In the turbo fluid machine of each of the first to third embodiments, although air serves as “fluid” of the present disclosure, refrigerant used for air conditioning may serve as the “fluid” of the present disclosure.

INDUSTRIAL APPLICABILITY

The present disclosure is applicable to a fuel cell system, an air conditioner, and the like.

Claims

1. A turbo fluid machine comprising:

a housing including an impeller chamber and a motor chamber;

an electric motor accommodated in the motor chamber,

an impeller that is accommodated in the impeller chamber and compresses fluid with rotation of the electric motor; and

a drive shaft that is accommodated in the housing and connects the impeller and the electric motor, wherein

the impeller chamber includes a first impeller chamber and a second impeller chamber distanced from each other in an axial direction of the drive shaft,

the impeller includes: a first impeller that is accommodated in the first impeller chamber and compresses the fluid to produce first compressed fluid; and a second impeller that is accommodated in the second impeller chamber and compresses the first compressed fluid to produce second compressed fluid, and

the turbo fluid machine further includes: a compressed fluid passage through which the first compressed fluid is supplied to the second impeller chamber; and a plurality of flow straightening passages that extends inside the compressed fluid passage in a direction in which the compressed fluid passage extends, and through which the first compressed fluid is straightened and supplied to the second impeller chamber.
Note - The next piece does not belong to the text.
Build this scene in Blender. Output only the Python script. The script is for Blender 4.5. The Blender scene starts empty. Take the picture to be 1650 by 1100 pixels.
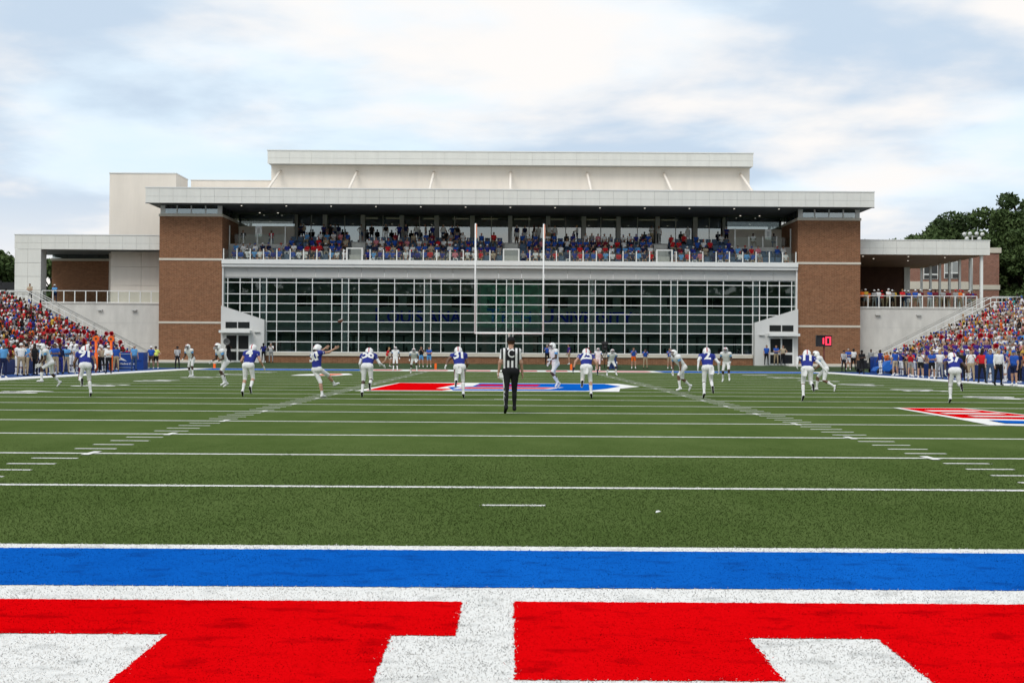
import bpy, bmesh, math, random
import numpy as np
from mathutils import Vector, Matrix
from mathutils.bvhtree import BVHTree
R = math.radians
random.seed(7)
SC = bpy.context.scene
COL = SC.collection

# ------------------------------------------------------------------ camera
cam_d = bpy.data.cameras.new('camera')
cam = bpy.data.objects.new('camera', cam_d); COL.objects.link(cam)
cam_d.sensor_fit = 'HORIZONTAL'; cam_d.sensor_width = 36.0
cam_d.lens = 2163.1 / 1650 * 36.0
cam_d.clip_start = 0.1; cam_d.clip_end = 3000
_yaw, _pit, _rol = 0.002141, 0.007754, 0.006079
_f = Vector((math.sin(_yaw) * math.cos(_pit), math.cos(_yaw) * math.cos(_pit), math.sin(_pit)))
_r0 = Vector((math.cos(_yaw), -math.sin(_yaw), 0)); _u0 = _r0.cross(_f)
_r = _r0 * math.cos(_rol) + _u0 * math.sin(_rol); _u = _u0 * math.cos(_rol) - _r0 * math.sin(_rol)
_m = Matrix((( _r.x, _u.x, -_f.x, -0.0367), (_r.y, _u.y, -_f.y, -10.386), (_r.z, _u.z, -_f.z, 1.5105), (0, 0, 0, 1)))
cam.matrix_world = _m
SC.camera = cam

# ------------------------------------------------------------------ sky and sun
SUN_EL, SUN_AZ = R(48), R(205)      # azimuth measured clockwise from +Y: the sun stands behind and left of the camera
w = bpy.data.worlds.new('World'); SC.world = w; w.use_nodes = True
nt = w.node_tree; N = nt.nodes; L = nt.links
for n in list(N): N.remove(n)
out = N.new('ShaderNodeOutputWorld'); bg = N.new('ShaderNodeBackground'); L.new(bg.outputs[0], out.inputs[0])
sky = N.new('ShaderNodeTexSky'); sky.sky_type = 'NISHITA'; sky.sun_disc = False
sky.sun_elevation = SUN_EL; sky.sun_rotation = SUN_AZ; sky.dust_density = 1.5
tc = N.new('ShaderNodeTexCoord')
sep = N.new('ShaderNodeSeparateXYZ'); L.new(tc.outputs['Generated'], sep.inputs[0])
def mth(op, a, b=None, c=None):
    n = N.new('ShaderNodeMath'); n.operation = op
    for i, v in enumerate((a, b, c)):
        if v is None: continue
        if isinstance(v, (int, float)): n.inputs[i].default_value = v
        else: L.new(v, n.inputs[i])
    return n.outputs[0]
zc = mth('ADD', mth('MAXIMUM', sep.outputs[2], 0.0), 0.16)
comb = N.new('ShaderNodeCombineXYZ')
L.new(mth('DIVIDE', sep.outputs[0], zc), comb.inputs[0]); L.new(mth('DIVIDE', sep.outputs[1], zc), comb.inputs[1])
def wnoise(scale, detail, off, dist=0.0, rough=0.55):
    mp = N.new('ShaderNodeMapping'); mp.inputs['Location'].default_value = off
    L.new(comb.outputs[0], mp.inputs[0])
    n = N.new('ShaderNodeTexNoise'); n.inputs['Scale'].default_value = scale; n.inputs['Detail'].default_value = detail
    n.inputs['Distortion'].default_value = dist; n.inputs['Roughness'].default_value = rough
    L.new(mp.outputs[0], n.inputs[0]); return n.outputs[0]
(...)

2. The turbo fluid machine according to claim 1, wherein

each of the flow straightening passages is disposed at a position closer to the second impeller chamber than to the first impeller chamber.

3. The turbo fluid machine according to claim 1, wherein

each of the flow straightening passages is formed of a cylindrical body extending straight.

4. The turbo fluid machine according to claim 1, wherein

the compressed fluid passage includes a cooling portion configured to cool the first compressed fluid flowing through each of the flow straightening passages.